マーベル・コミックス原作映画『ファンタスティック・フォー(2015)』に登場するスーザン・ストーム役に元々は黒人の女性をキャスティングするつもりだったそうです。監督のジョシュ・トランクがGeeks of Colorでのオンラインインタビューの中で明かしています。
トランク監督による『ファンタスティック・フォー』は、すでに公開されていた『ファンタスティック・フォー [超能力ユニット](2005)』、『ファンタスティック・フォー 銀河の危機(2007)』のリブート版として製作されたもの。前2作からストーリーもキャストも一新されており、中でも白人のキャラクターであるジョニー・ストーム(ヒューマン・トーチ)役に黒人俳優のマイケル・B・ジョーダンがキャスティングされたことが発表されると、ファンの間では大きな反発が起きていました。当時そのことからトランク監督は殺害予告など脅迫まで受けていたと言います。
「僕は黒人のスーザン・ストーム、黒人のジョニー・ストーム、黒人のフランクリン・ストームに興味があったんです。

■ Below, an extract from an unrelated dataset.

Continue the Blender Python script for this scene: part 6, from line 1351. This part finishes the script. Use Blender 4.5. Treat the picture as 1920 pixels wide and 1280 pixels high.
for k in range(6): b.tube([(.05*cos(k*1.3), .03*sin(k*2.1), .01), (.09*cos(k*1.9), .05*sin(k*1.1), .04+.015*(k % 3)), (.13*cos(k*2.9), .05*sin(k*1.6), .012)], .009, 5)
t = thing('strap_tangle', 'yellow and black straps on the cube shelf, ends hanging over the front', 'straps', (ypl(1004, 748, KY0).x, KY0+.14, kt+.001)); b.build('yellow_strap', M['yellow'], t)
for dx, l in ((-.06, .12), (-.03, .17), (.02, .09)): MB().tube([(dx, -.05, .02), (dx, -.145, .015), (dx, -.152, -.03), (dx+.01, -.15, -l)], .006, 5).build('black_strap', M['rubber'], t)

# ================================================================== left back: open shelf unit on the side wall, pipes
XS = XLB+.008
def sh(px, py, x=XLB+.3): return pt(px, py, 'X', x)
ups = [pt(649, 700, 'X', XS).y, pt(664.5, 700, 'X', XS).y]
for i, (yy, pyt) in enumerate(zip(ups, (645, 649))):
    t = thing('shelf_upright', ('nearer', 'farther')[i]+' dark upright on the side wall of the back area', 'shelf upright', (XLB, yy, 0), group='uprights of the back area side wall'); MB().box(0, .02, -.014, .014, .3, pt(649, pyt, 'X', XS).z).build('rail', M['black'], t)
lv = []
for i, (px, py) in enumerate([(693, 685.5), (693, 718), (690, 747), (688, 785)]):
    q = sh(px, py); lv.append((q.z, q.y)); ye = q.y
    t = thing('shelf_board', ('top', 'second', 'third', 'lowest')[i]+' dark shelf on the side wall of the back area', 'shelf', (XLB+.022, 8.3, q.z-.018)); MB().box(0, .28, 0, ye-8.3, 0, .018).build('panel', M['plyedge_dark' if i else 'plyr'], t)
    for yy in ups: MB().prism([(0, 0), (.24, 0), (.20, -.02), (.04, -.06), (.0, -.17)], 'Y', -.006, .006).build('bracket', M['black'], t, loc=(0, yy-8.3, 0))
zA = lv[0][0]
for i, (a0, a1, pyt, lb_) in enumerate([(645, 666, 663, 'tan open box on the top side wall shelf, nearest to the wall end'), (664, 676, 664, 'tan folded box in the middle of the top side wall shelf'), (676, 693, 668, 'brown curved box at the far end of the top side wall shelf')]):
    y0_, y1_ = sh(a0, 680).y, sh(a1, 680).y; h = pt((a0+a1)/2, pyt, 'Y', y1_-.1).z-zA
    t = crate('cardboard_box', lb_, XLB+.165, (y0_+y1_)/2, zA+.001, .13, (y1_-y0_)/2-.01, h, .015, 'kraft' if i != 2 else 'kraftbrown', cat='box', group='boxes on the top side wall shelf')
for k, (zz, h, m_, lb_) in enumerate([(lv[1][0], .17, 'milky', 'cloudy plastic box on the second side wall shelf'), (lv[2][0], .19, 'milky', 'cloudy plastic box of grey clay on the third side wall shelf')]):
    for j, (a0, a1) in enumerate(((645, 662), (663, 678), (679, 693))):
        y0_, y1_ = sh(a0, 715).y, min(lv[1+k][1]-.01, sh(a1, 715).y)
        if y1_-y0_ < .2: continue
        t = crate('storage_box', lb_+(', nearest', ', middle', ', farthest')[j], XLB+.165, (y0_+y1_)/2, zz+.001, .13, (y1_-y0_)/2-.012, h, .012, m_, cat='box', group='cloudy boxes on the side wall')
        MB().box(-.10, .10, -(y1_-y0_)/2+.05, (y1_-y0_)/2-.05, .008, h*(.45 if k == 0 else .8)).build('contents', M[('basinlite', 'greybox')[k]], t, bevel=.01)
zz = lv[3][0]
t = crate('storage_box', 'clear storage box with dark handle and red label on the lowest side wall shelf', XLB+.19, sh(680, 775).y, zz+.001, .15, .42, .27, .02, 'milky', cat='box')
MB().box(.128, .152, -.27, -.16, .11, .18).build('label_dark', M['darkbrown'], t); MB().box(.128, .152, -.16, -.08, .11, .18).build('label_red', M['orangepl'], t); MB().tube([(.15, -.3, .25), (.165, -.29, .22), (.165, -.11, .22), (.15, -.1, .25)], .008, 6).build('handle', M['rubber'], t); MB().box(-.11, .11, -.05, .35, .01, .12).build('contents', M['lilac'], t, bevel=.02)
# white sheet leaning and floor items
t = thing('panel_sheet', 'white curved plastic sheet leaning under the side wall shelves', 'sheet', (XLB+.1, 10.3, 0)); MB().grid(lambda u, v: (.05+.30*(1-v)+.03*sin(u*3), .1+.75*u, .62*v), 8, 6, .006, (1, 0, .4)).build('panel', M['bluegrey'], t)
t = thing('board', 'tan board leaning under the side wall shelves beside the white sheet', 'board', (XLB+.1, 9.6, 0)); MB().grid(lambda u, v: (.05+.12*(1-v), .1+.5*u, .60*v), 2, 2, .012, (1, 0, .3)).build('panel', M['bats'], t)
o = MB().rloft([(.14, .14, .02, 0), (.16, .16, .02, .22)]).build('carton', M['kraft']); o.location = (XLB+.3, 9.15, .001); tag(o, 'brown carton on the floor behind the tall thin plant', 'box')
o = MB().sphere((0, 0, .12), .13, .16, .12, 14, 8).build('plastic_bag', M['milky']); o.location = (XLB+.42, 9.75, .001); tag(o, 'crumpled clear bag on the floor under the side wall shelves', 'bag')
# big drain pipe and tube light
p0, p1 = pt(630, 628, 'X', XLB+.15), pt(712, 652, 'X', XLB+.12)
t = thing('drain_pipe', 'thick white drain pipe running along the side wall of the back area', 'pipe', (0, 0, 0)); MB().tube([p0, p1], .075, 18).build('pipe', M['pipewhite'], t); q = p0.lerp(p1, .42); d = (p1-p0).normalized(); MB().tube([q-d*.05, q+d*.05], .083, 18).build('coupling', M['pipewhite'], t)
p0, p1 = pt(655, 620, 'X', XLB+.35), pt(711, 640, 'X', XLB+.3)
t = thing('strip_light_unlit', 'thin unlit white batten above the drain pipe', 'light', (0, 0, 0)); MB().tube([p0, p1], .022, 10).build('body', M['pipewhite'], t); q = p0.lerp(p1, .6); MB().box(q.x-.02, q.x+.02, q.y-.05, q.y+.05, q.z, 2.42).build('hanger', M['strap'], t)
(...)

でもこのような大規模な映画を作る時は、みんな”どんな大スターが演じるのか”ってことを考えるんですよね。」
ところがそんな候補の中に黒人の女性を含むことは許されなかったようで「いざキャスティングって段階になると、黒人の女性をキャスティングすることにかなり激しい反発があったんです。」と語るトランク監督。当時『クロニクル(2012)』で映画監督としてデビューしたばかりだった新進気鋭のトランク監督の意見は、なぜか当時の20世紀フォックスには受け入れてもらえなかったようです。
ジョニー・ストームはマイケル・B・ジョーダンが、その父親のフランクリン・ストームはレグ・E・キャシーが演じ、なぜか娘のスーザンだけ白人のケイト・マーラが演じることになりました。スーザン役に黒人女性をキャスティングしたかったというトランク監督の意見は至極真っ当な気もしますが、なぜ20世紀フォックスはそれを受け入れなかったのでしょうか。
トランク監督はこのことに対して「抗議してプロジェクトから手を引くべきだった」と述べています。
「振り返ってみると、そのことに気付いた時に手を引くべきだったと思います。あのことは僕が大切にしている価値観ではなかったから。僕はいつも自分の信じることを大切にするんです。たとえそれがキャリアを棒に振ってしまうことを意味していたとしても。だから僕はその問題をに抗議しなかったことを後悔していますし、それは失敗だったと思います。」
『ファンタスティック・フォー』という一大プロジェクトを任された、当時30歳になったばかりの新進気鋭のトランク監督は、脚本家のジェレミー・スレイターと最初から意見が合わずに対立していました。20世紀フォックスは作品の仕上がりに納得せず、再撮影・再編集を要求、監督によれば、プロデューサーのサイモン・キンバーグらが再撮影を仕切り、編集者のスティーヴン・リフキンがトランク監督を余所に「事実上の監督」として編集作業を担当していたそう。
こうした「スタジオ側の意見」によって監督のビジョンが反映されないということは業界ではしばしばあるようです。『スーサイド・スクワッド(2016)』のデヴィッド・エアー監督も、『ジャスティス・リーグ(2016)』の失敗と『デッドプール(2016)』の成功という背景から「コメディにさせられた」ことを明かしています。